HTTP pipelining is a feature of HTTP/1.1 which allows multiple HTTP requests to be sent over a single TCP connection without waiting for the corresponding responses. HTTP/1.1 requires servers to respond to pipelined requests correctly, with non-pipelined but valid responses even if server does not support HTTP pipelining. Despite this requirement, many legacy HTTP/1.1 servers do not support pipelining correctly, forcing most HTTP clients to not use HTTP pipelining. The technique was superseded by multiplexing via HTTP/2.
Wordlist
Configure wordlist to be used by the bruteforce crawler.
Use In-built wordlists
You can configure the crawler to use in-built wordlists for bruteforcing webpages.
OR
Use Custom wordlists
You can add your own file containing all wordlists to be used for bruteforcing webpages.
The added custom file must contain a single path for each new line.
Follow robots.txt Exclusions
Configures the crawler to follow the “/robots.txt” exclusions if available.
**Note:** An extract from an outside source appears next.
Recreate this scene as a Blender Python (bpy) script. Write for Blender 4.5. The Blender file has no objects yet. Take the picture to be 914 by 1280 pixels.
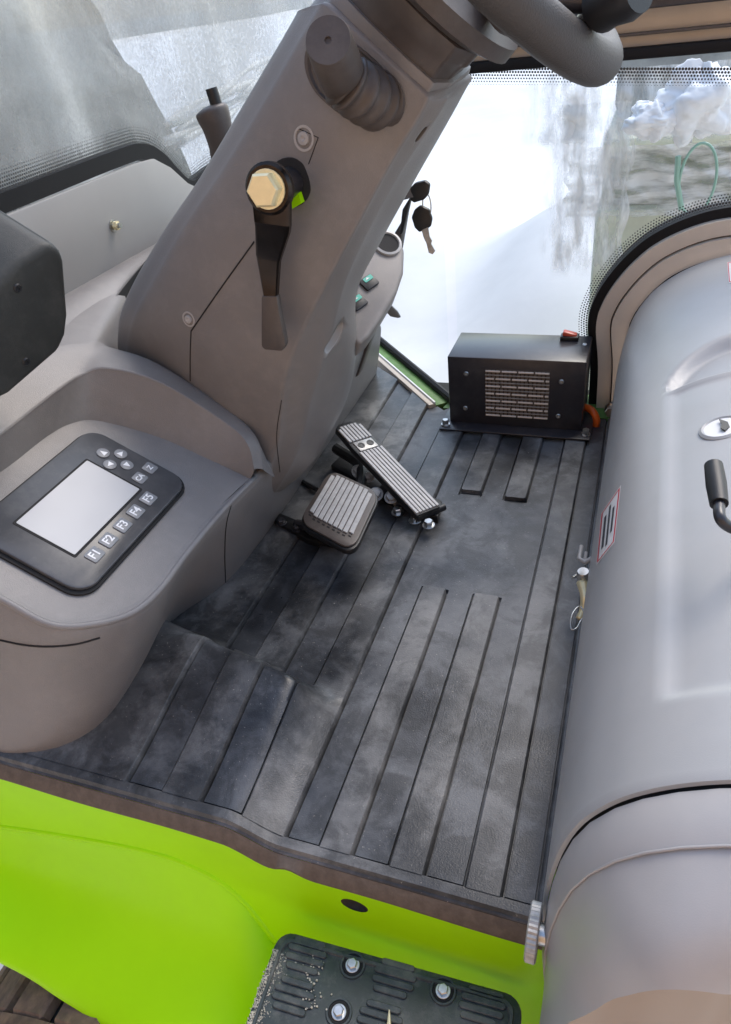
import bpy, bmesh, math, random
import numpy as np
from mathutils import Vector, Matrix
from mathutils.bvhtree import BVHTree
from mathutils import noise
random.seed(7)
R_ = math.radians
S = bpy.context.scene
COL = S.collection

# ------------------------------------------------------------------ camera
FPX, CX, CY = 904.0, 457.0, 640.0
_Y = np.array([389., -707., FPX]); _Y /= np.linalg.norm(_Y)
_X = np.array([2659., 307., -FPX]); _X /= np.linalg.norm(_X); _X -= _Y*_X.dot(_Y); _X /= np.linalg.norm(_X)
_Z = np.cross(_X, _Y)
RM = np.array([_X, _Y, _Z])
CAM = np.array([0., 0., 1.])
cd = bpy.data.cameras.new('camera'); cam = bpy.data.objects.new('camera', cd); COL.objects.link(cam)
cd.sensor_fit = 'VERTICAL'; cd.sensor_height = 24.0; cd.lens = FPX/1280*24.0
cd.clip_start = 0.02; cd.clip_end = 2000
m = Matrix.Identity(4)
for i in range(3):
    m[i][0] = RM[i][0]; m[i][1] = -RM[i][1]; m[i][2] = -RM[i][2]; m[i][3] = CAM[i]
cam.matrix_world = m
S.camera = cam
# ------------------------------------------------------------------ world, sun, exposure
SUN_EL, SUN_AZ = 52.0, 25.0          # azimuth measured from +Y towards +X
w = bpy.data.worlds.new('World'); S.world = w; w.use_nodes = True
nt = w.node_tree; bg = nt.nodes['Background']
sky = nt.nodes.new('ShaderNodeTexSky'); sky.sky_type = 'NISHITA'; sky.sun_disc = False
sky.sun_elevation = R_(SUN_EL); sky.sun_rotation = R_(SUN_AZ)
sky.air_density = 1.3; sky.dust_density = 1.8; sky.ozone_density = 1.0
nt.links.new(sky.outputs[0], bg.inputs[0]); bg.inputs[1].default_value = 0.12
sd = bpy.data.lights.new('sun', 'SUN'); sun = bpy.data.objects.new('sun', sd); COL.objects.link(sun)
sd.energy = 0.75; sd.angle = R_(28); sd.color = (1.0, 0.94, 0.87)
dv = Vector((math.sin(R_(SUN_AZ))*math.cos(R_(SUN_EL)), math.cos(R_(SUN_AZ))*math.cos(R_(SUN_EL)), math.sin(R_(SUN_EL))))
sun.rotation_euler = (-dv).to_track_quat('-Z', 'Y').to_euler()
S.view_settings.view_transform = 'Standard'; S.view_settings.look = 'None'
S.view_settings.gamma = 1.0; S.view_settings.exposure = 1.4
S.render.engine = 'CYCLES'

# ------------------------------------------------------------------ measuring helpers (rays of the survey camera onto real planes)
def ray(px, py):
    v = np.array([px-CX, py-CY, FPX]); return RM @ (v/np.linalg.norm(v))
def atz(px, py, z): r = ray(px, py); return CAM + r*((z-CAM[2])/r[2])
def aty(px, py, y): r = ray(px, py); return CAM + r*(y/r[1])
def atx(px, py, x): r = ray(px, py); return CAM + r*(x/r[0])
def pl(px, py, p0, n):
    r = ray(px, py); n = np.array(n, float); return CAM + r*((np.array(p0)-CAM).dot(n)/r.dot(n))
V = lambda *a: np.array(a, float)
def unit(v): v = np.array(v, float); return v/np.linalg.norm(v)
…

The robots.txt exclusion is highly dependent on the user-agent used hence the crawler will follow the exclusions according to the user-agents you’ve chosen.
The robot’s exclusion standard, also known as the robot’s exclusion protocol or simply robots.txt, is a standard used by websites to communicate with web crawlers and other web robots.
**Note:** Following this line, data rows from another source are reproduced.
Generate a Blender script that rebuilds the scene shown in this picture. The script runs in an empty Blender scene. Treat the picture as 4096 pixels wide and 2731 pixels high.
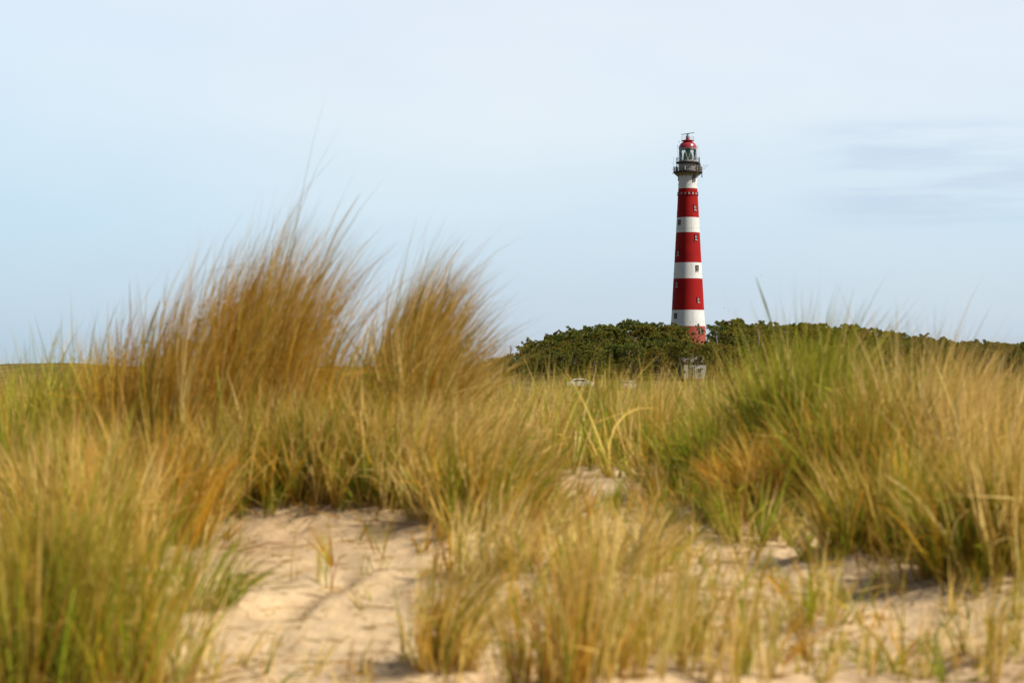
import bpy, math, random
import numpy as np
from mathutils import Vector

R = math.radians
rng = np.random.default_rng(11)
random.seed(11)
scene = bpy.context.scene
COL = scene.collection
PI = math.pi

F = 7623.0          # focal length expressed in pixels of the 4096-wide photograph
HZ = 1460.0         # row of the true horizon in the photograph
ZC = 4.2            # camera height above the far field (world z = 0)

# ------------------------------------------------------------------ helpers
def tag(o, label=None, cat=None, group=None, kind=None):
    if label: o['label'] = label
    if cat: o['category'] = cat
    if group: o['group'] = group
    if kind: o['kind'] = kind
    return o

def empty(name, loc=(0, 0, 0), rz=0.0):
    o = bpy.data.objects.new(name, None)
    o.empty_display_size = 0.3
    COL.objects.link(o)
    o.location = loc
    o.rotation_euler = (0, 0, rz)
    return o

def link_mesh(name, me, parent=None):
    o = bpy.data.objects.new(name, me)
    COL.objects.link(o)
    if parent: o.parent = parent
    return o

class MB:
    """collects shapes and links them as one mesh object"""
    def __init__(self):
        self.v, self.f, self.m = [], [], []
    def add(self, vs, fs, mi=0):
        b = len(self.v)
        self.v += [tuple(p) for p in vs]
        self.f += [tuple(b + i for i in f) for f in fs]
        self.m += [mi] * len(fs)
        return self
    def box(self, c, s, mat=None, mi=0):
        x, y, z = s[0] / 2, s[1] / 2, s[2] / 2
        vs = [Vector((sx * x, sy * y, sz * z)) for sx in (-1, 1) for sy in (-1, 1) for sz in (-1, 1)]
        c = Vector(c)
        vs = [(mat @ p if mat else p) + c for p in vs]
        return self.add(vs, [(0, 1, 3, 2), (4, 6, 7, 5), (0, 4, 5, 1), (2, 3, 7, 6), (0, 2, 6, 4), (1, 5, 7, 3)], mi)
    def tube(self, pts, radii, n=8, mi=0):
        pts = [Vector(p) for p in pts]
        if not hasattr(radii, '__len__'): radii = [radii] * len(pts)
        vs, fs = [], []
        for i, p in enumerate(pts):
            t = (pts[min(i + 1, len(pts) - 1)] - pts[max(i - 1, 0)]).normalized()
            a = Vector((1, 0, 0)) if abs(t.x) < 0.8 else Vector((0, 1, 0))
            u = t.cross(a).normalized(); w = t.cross(u).normalized()
            for k in range(n):
                an = 2 * PI * k / n
                vs.append(p + (u * math.cos(an) + w * math.sin(an)) * radii[i])
        for i in range(len(pts) - 1):
            for k in range(n):
                a = i * n + k; b = i * n + (k + 1) % n
                fs.append((a, b, b + n, a + n))
        fs.append(tuple(range(n - 1, -1, -1)))
        fs.append(tuple(range((len(pts) - 1) * n, len(pts) * n)))
        return self.add(vs, fs, mi)
    def ring(self, z, r, tr, n=48, k=5, mi=0):
        pts = [(r * math.cos(2 * PI * i / n), r * math.sin(2 * PI * i / n), z) for i in range(n)]
        vs, fs = [], []
        for p in pts:
            d = Vector((p[0], p[1], 0)).normalized()
            for j in range(k):
                a = 2 * PI * j / k
                vs.append(Vector(p) + d * tr * math.cos(a) + Vector((0, 0, tr * math.sin(a))))
        for i in range(n):
            for j in range(k):
                a = i * k + j; b = i * k + (j + 1) % k
                c = ((i + 1) % n) * k + (j + 1) % k; d = ((i + 1) % n) * k + j
                fs.append((a, d, c, b))
        return self.add(vs, fs, mi)
    def lathe(self, prof, n=64, mis=None, cap=True):
        vs, fs, ms = [], [], []
        for (r, z) in prof:
            for k in range(n):
                a = 2 * PI * k / n
                vs.append((r * math.cos(a), r * math.sin(a), z))
        for i in range(len(prof) - 1):
            for k in range(n):
                a = i * n + k; b = i * n + (k + 1) % n
                fs.append((a, b, b + n, a + n)); ms.append(mis[i] if mis else 0)
        if cap:
            fs.append(tuple(range(n - 1, -1, -1))); ms.append(mis[0] if mis else 0)
            fs.append(tuple(range((len(prof) - 1) * n, len(prof) * n))); ms.append(mis[-1] if mis else 0)
        b = len(self.v)
        self.v += vs; self.f += [tuple(b + i for i in f) for f in fs]; self.m += ms
        return self
    def build(self, name, mats, parent=None, smooth=None):
        me = bpy.data.meshes.new(name)
        me.from_pydata(self.v, [], self.f)
        if not isinstance(mats, (list, tuple)): mats = [mats]
        for m in mats: me.materials.append(m)
        me.polygons.foreach_set('material_index', self.m)
        if smooth is not None:
            me.polygons.foreach_set('use_smooth', [True] * len(me.polygons))
            try: me.set_sharp_from_angle(angle=R(smooth))
            except Exception: pass
        me.update()
        return link_mesh(name, me, parent)

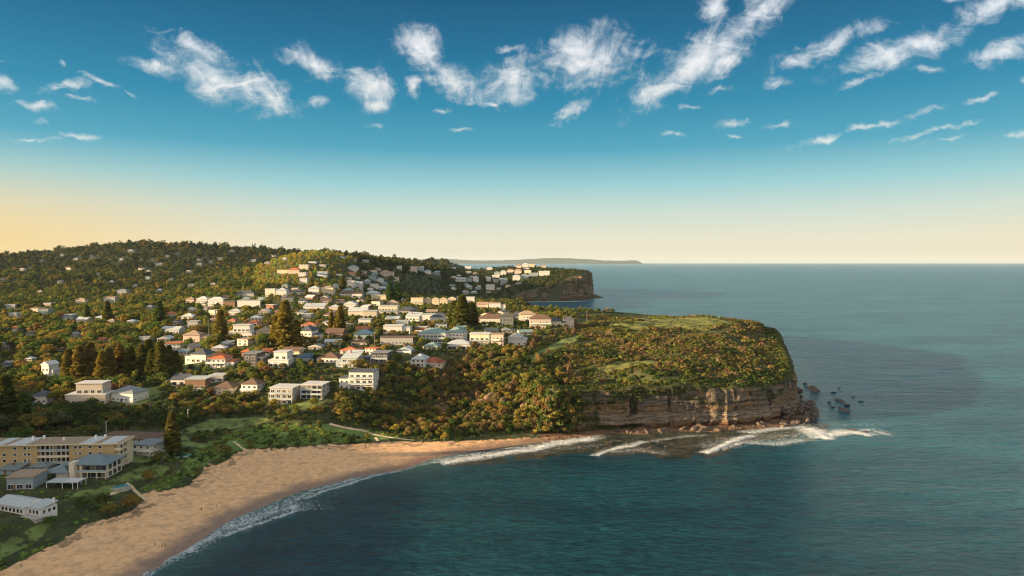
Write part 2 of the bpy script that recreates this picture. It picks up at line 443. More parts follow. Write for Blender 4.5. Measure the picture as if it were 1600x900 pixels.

Show failed requests (4XX and 5XX)
Configures the crawler not to discard 4XX and 5XX error responses and instead, add them to database and send them to sitemap. Connection, SSL and other system errors will not be added to sitemap only error responses with 4XX and 5XX.
Crawling
Select Crawler Type
Choose the 'Bruteforce Crawler' option from the dropdown menu.
Enter Target URL base
- Enter the target URL base in the URL Target field
- Ensure the URL includes the protocol (
http://orhttps://) - Verify the URL is accessible
Examples:
https://example.comhttps://api.example.com/v1http://localhost:3000
The crawler with bruteforce pages starting from the base of the target,
hence if the base is https://example.com/v1/ pages will be added starting from the end of the base target https://example.com/v1/*
Configure the crawler
Click the configuration icon to access and configure crawler settings.
The used wordlist can also be set using the configuration dialog.
Start Crawling
Click the [Start] button to begin the crawl. The crawler will immediately start processing the target.
Monitor Progress
Watch the progress indicator in the right corner:
Progress: <pages_crawled> / <pages_crawled>
Because the bruteforce crawler reads the worldist file by streaming one line at a time, the crawler does not have information about the total number of pages its going to crawl hence the progress only shows crawled pages.
Control Crawling
While crawling, you have several control options:
Pause Crawler
- Click
[Pause]to temporarily stop crawling - Already-sent requests will complete
- Pages in queue remain for resume
Resume Crawler
- Click
[Resume]to continue from where you paused - The crawler picks up immediately
Stop Crawler
- Click
[Stop]to terminate the crawl completely - Waits for in-flight requests to complete
- Cannot be resumed - must start fresh
Crawler Behavior
The sitemap updates in real-time as pages are discovered.
Understanding Crawler Actions
When you Pause:
- Stops sending new requests
- Processes responses already received
- You may see a few more pages added to sitemap
- Can resume at any time
When you Stop:
- Terminates crawler threads
- Waits for pending responses
- Cleans up resources
- Cannot resume - state is lost
After clicking Stop or Pause, you may see pages still being added to the sitemap. This is normal - the crawler is processing responses that were already in flight.